Cherchant à savoir qui était Michel Mohrt, dont je citais hier une formule éclairante sur l'empire européen, je suis tombé sur un entretien qu'il a accordé en 2004 à une revue nommée "Réfléchir et agir". La revue se veut de "désintoxication culturelle" et s'annonce comme
"ouvertement européenne, païenne, identitaire, socialiste (et anti-capitaliste)".
On peut gloser sur la citation ambiguë de Siné, là c'est clair : un esprit même peu affuté reconnaîtra sans peine dans la thématique de cette revue les grands classiques de l'extrême droite
identitaire...
Il y a donc bien une extrême droite européenne, affirmée, à laquelle Michel Mohrt, de l'Académie française, livre quelques propos. Extraits choisis :
R&A : Aujourd’hui, nous parlons beaucoup de l’Europe. Dans l’un de vos articles (De bonne et de mauvaise humeur, Le Rocher, 1999), vous disiez que vous aviez compris la nécessité de faire
l’Europe en 1940. Pourquoi ?
Michel mohrt : Quand on a vécu la défaite de 1940 comme moi…[...] Déjà, dès 1930, j’avais compris que la France était un pays en décadence. La IIIe République ne la préparait pas à cette
guerre qui est arrivée. Je sentais que la France allait perdre ses colonies, ce qui arriva peu de temps après. Elle n’avait qu’une chance, c’est d’appartenir à une entité politique plus grande
qu’elle-même et où elle pourrait jouer un rôle important : l’Europe. Je n’ai pas cru dès 1940 (et je ne l’ai pas entendu d’ailleurs) au message de De Gaulle.
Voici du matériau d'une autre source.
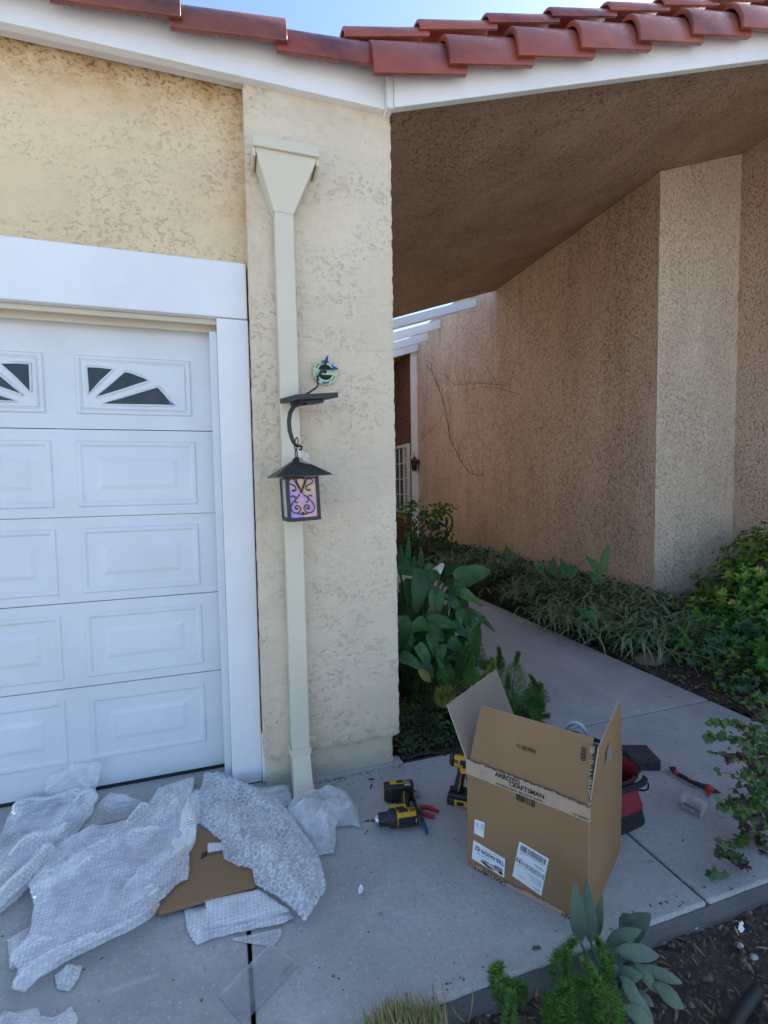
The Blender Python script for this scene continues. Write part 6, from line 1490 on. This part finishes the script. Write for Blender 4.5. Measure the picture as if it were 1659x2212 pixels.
# foreground foxtails and dry tufts
def fox(defs, lab, n):
    mb = MB()
    for a, b, r, Y in defs: pix_plume(mb, D8(*a), D8(*b), r*1.2, Y, n, -.02)
    plant('foxtail_fern', mb, [M['l_fern'], M['l_fern3'], M['twig']], lab, 'fern', 'foxtail ferns in the front bed')
fox([((950, 720), (930, 390), 55, .98), ((1010, 720), (1010, 380), 50, .98), ((890, 720), (890, 420), 40, .97), ((970, 760), (960, 470), 60, .93), ((1040, 700), (1060, 440), 40, 1.0), ((900, 760), (905, 560), 50, .92), ((1010, 760), (1000, 560), 60, .9)], 'large foxtail fern clump in the front bed beside the lambs ear', 900)
fox([((690, 690), (650, 490), 35, 1.0), ((670, 640), (640, 540), 28, 1.0), ((700, 704), (690, 590), 38, .97)], 'small foxtail fern sprig at the edge of the pavement', 700)
mb = MB()
for i in range(420):
    p = G(*D8(rnd.gauss(255, 80), 704+rnd.uniform(-20, 90)), -.03); p.y = min(p.y, 1.10); a_ = rnd.gauss(0, .7); mb.leaf(p, (math.sin(a_)*.7, rnd.uniform(-.5, .4), 1), (0, -1, .2), rnd.uniform(.05, .11), .0035, rnd.choice((0, 0, 0, 1)), rnd.uniform(.2, 1.2), .1, STRAP, 4)
plant('dry_grass', mb, [M['straw'], M['l_fern']], 'tuft of dry straw coloured grass at the bottom edge of the pavement', 'grass tuft')
# litter of straw, bark and stones on the front bed
mb = MB()
for i in range(2200):
    x = rnd.uniform(.38, 2.6); y = rnd.uniform(.55, 1.12); a_ = rnd.random()*6.283; l = rnd.uniform(.01, .05); z = -.078+rnd.uniform(0, .02); d = Vector((math.cos(a_), math.sin(a_), rnd.uniform(-.1, .25)))
    if rnd.random() < .6: mb.leaf((x, y, z), d, (0, 0, 1), l, rnd.uniform(.002, .008), rnd.choice((0, 1, 1, 2)), rnd.uniform(-.4, .8), .1, OVAL, 3)
    else:
        s_ = rnd.uniform(.003, .009); c = Vector((x, y, z)); mb.hexa([c+Vector(q)*s_+rv(s_*.3) for q in ((-1, -.7, -.5), (1, -.7, -.5), (1, .7, -.5), (-1, .7, -.5), (-.7, -.5, .5), (.7, -.5, .5), (.7, .5, .5), (-.7, .5, .5))], rnd.choice((2, 2, 3)))
stuff('leaf_litter', mb, [M['straw'], M['twig'], M['bark_chip'], M['rock']], 'dead leaves straw and chips scattered over the front bed soil', 'leaf litter')
mb = MB()
for i in range(2600):
    x, y = (rnd.uniform(2.86, 3.6), rnd.uniform(1.2, 3.1)) if rnd.random() < .6 else (rnd.uniform(.8, 1.7), rnd.uniform(2.26, 3.0)); a_ = rnd.random()*6.283; l = rnd.uniform(.012, .05); z = .005+rnd.uniform(0, .02)+max(0, (x-2.95)*.12)
    mb.leaf((x, y, z), (math.cos(a_), math.sin(a_), rnd.uniform(-.1, .3)), (0, 0, 1), l, l*rnd.uniform(.15, .5), rnd.randrange(3), rnd.uniform(-.4, .8), .15, OVAL, 3)
stuff('leaf_litter', mb, [M['bark_chip'], M['twig'], M['straw']], 'dead leaves scattered on the soil beside the walkway', 'leaf litter')
def stone(name, c, r, lab, cat, m_, seed, group=None):
    mb = MB(); n = 14; V = []
    for j in range(n+1):
        for i in range(2*n):
            th = math.pi*j/n; ph = math.pi*i/n; d = Vector((math.sin(th)*math.cos(ph), math.sin(th)*math.sin(ph), math.cos(th))); k = 1+.22*nz(d.x*1.7+seed, d.y*1.7, d.z*1.7)+.06*nz(d.x*5, d.y*5+seed, d.z*5); V.append(Vector(c)+Vector((d.x*r[0], d.y*r[1], d.z*r[2]))*k)
    mb.idx(V, [(j*2*n+i, j*2*n+(i+1) % (2*n), (j+1)*2*n+(i+1) % (2*n), (j+1)*2*n+i) for j in range(n) for i in range(2*n)], 0, True)
    tag(mb.build(name, m_, weld=True), lab, cat, group)
p = G(1400, 1432); stone('rock', (p.x+.06, p.y, .02), (.155, .10, .055), 'flat brown rock at the edge of the walkway', 'rock', M['rock'], 2)
for k, (x, y, r, lab) in enumerate(((520, 1700, .012, 'pale pebble under the white flowers in the front bed'), (612, 1775, .013, 'largest pale pebble at the right of the front bed'), (320, 1915, .011, 'pinkish pebble in the middle of the front bed soil'), (232, 1582, .008, 'small pale pebble just below the pavement edge'))):
    p = G(*D7(x, y), -.07); stone('pebble', p, (r, r*.8, r*.6), lab, 'pebble', M['silver'] if k != 2 else M['rock'], k+3, 'pebbles in the front bed')
hs = MB(); hs.tube(smooth([G(*D7(*q), z) for q, z in (((640, 1985), -.05), ((560, 2090), -.055), ((500, 2180), -.055), ((440, 2300), -.06))]), .016, 10)
tag(hs.build('hose', M['rubber']), 'black rubber hose lying in the bottom right corner of the bed', 'hose')
# distant bush under the window
db = thing('bush', 'loose leafy bush with bent bare branches below the far window', 'bush', (3.2, 7.6, 0))
mb = MB()
D5p = lambda x, y, Y: W(*D5(x, y), Y)
for x, y, r in ((120, 1120, .16), (155, 1085, .10), (215, 1140, .15), (265, 1125, .17), (310, 1115, .12), (180, 1190, .2), (240, 1200, .2), (290, 1220, .18), (150, 1230, .2), (220, 1260, .25), (310, 1260, .2)):
    c = D5p(x, y, 7.4)
    for i in range(44):
        p = c+Vector((rnd.gauss(0, r*.5), rnd.gauss(0, r*.5), rnd.gauss(0, r*.42))); l = rnd.uniform(.06, .10); mb.leaf(p, rv(1)+Vector((0, 0, .2)), rv(1)+Vector((0, -.6, .6)), l, l*.5, rnd.choice((0, 0, 2, 1) if y < 1150 else (0, 2, 2)), .3, .15, OVAL, 3)
plant('foliage', mb, SM[:3], '', '', parent=db)
mb = MB(); r0 = D5p(240, 1330, 7.4); r0.z = 0
for pth in (((300, 1290), (335, 1215), (350, 1170), (330, 1135), (300, 1125)), ((230, 1290), (250, 1200), (270, 1150)), ((180, 1280), (160, 1190), (130, 1130)), ((330, 1215), (300, 1185), (275, 1170))):
    mb.tube(smooth([r0]+[D5p(*q, 7.4) for q in pth]), .016, 6)
plant('branches', mb, [M['twig']], '', '', parent=db)

# grit, crumbs and bits of leaf lying on the concrete and along its joints
mb = MB()
def crumb(x, y, z, r, mi): 
    c = Vector((x, y, z+r*.3)); mb.hexa([c+Vector(q)*r+rv(r*.35) for q in ((-1, -.7, -.4), (1, -.7, -.4), (1, .7, -.4), (-1, .7, -.4), (-.7, -.5, .4), (.7, -.5, .4), (.7, .5, .4), (-.7, .5, .4))], mi)
for i in range(520):
    k = rnd.random()
    if k < .30: x, y = rnd.uniform(.15, .79), 2.222-abs(rnd.gauss(0, .035))          # foot of the column
    elif k < .45: x, y = rnd.uniform(.8, 1.7), 2.215-abs(rnd.gauss(0, .03))            # along the bed
    elif k < .60: x, y = 2.83-abs(rnd.gauss(0, .04)), rnd.uniform(1.2, 4.5)
    elif k < .72: x, y = rnd.uniform(.4, 2.6), 1.145+abs(rnd.gauss(0, .03))
    elif k < .80: x, y = rnd.uniform(-.9, .0), 2.2-abs(rnd.gauss(0, .02))
    else: x, y = rnd.uniform(-.9, 2.7), rnd.uniform(1.2, 2.15)
    if y > 2.2 and x < .78: y = 2.2
    if rnd.random() < .7: crumb(x, y, .0005, rnd.uniform(.0012, .0035), rnd.choice((0, 0, 1, 2)))
    else: l = rnd.uniform(.006, .018); a_ = rnd.random()*6.283; mb.leaf((x, y, .002), (math.cos(a_), math.sin(a_), .05), (0, 0, 1), l, l*.4, rnd.choice((0, 2)), .5, .2, OVAL, 3)
stuff('grit', mb, [M['twig'], M['rock'], M['bark_chip']], 'scattered grit and leaf crumbs on the concrete and along its edges', 'grit')
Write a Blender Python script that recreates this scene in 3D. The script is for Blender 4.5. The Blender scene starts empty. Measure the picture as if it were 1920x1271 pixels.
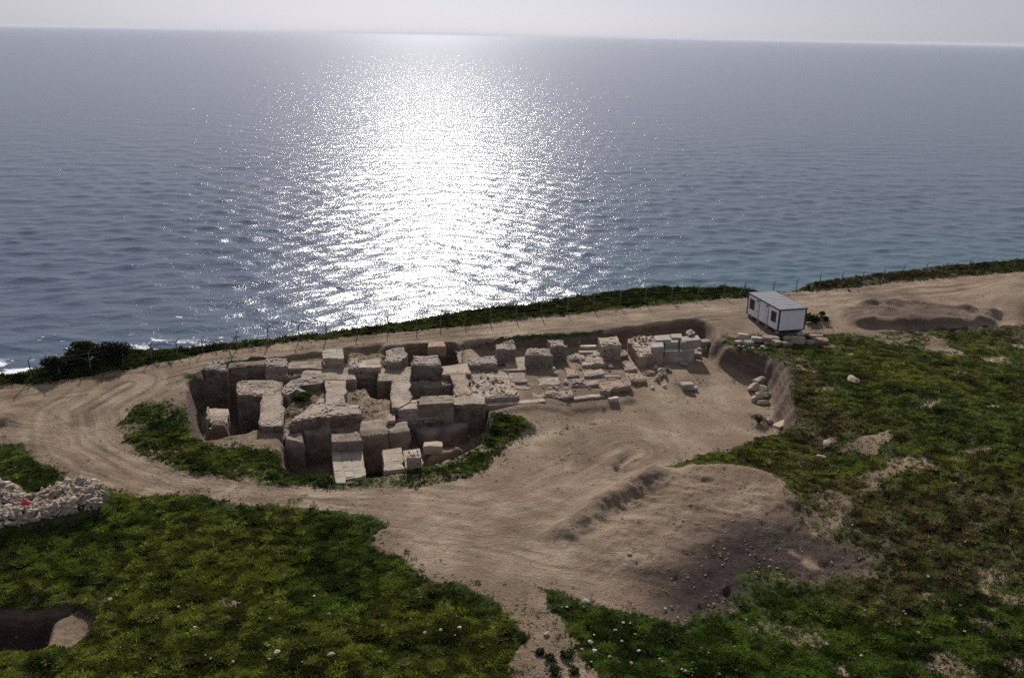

Je pense que de Gaulle a été un homme
politique extrêmement habile mais il n’a nullement détruit les effets malheureux de la défaite de 40.
Jolis thèmes européens : la France trop petite, la république décadente.
On passe à l'Europe chrétienne :
R&A : De plus, il y a en Europe une unité de civilisation plurimillénaire…
Michel Mohrt : Oui, c’est ce qui fait que je me suis senti tout à fait européen dès 1940. Et je le suis resté. Ce pourquoi aussi, je ne suis pas aujourd’hui pour l’entrée de la Turquie dans
l’Europe. Je suis aussi attaché à l’Europe chrétienne.
On aborde l'Europe des régions :
R&A : Que pensez-vous des gens, comme ceux de Breizh Atao hier, qui luttent pour une Bretagne plus forte et reconnue ?
Michel Mohrt : Je les comprends même si je n’ai jamais cru que la Bretagne pouvait devenir indépendante. Par contre, un certain provincialisme oui. L’Europe va permettre à des pays comme la
Bretagne, la Corse, la Savoie, le Pays Basque de retrouver une partie de leur identité. Je le crois profondément.
Les moeurs modernes :
R&A : Pour finir cet entretien, que pensez-vous de notre monde moderne ?
Michel Mohrt : Je n’en pense que du mal. L’autre jour, j’ai vu le débat actuel sur le mariage des homosexuels. Il y a quelque temps, j’aurais pris cela à la rigolade. Mais là, ça m’a foutu le
cafard. J’étais triste. Dans quel monde va-t-on vivre demain ?
Le bouquet final :
R&A : Et l’immigration qui dénature notre Europe ?
Michel Mohrt : Malheureusement j’ai bien peur qu’il ne soit trop tard. On s’est battu à Poitiers et l’Espagne a retrouvé sa terre après la Reconquista. Mais là, nous vivons une autre conquête de
manière pacifique.
Bien sûr, l'abre ne crée pas la forêt. Mais on retrouve des échos de ces thématiques extrêmistes dans nombre de déclarations sur l'Europe des clochers et des vraies valeurs (chrétiennes).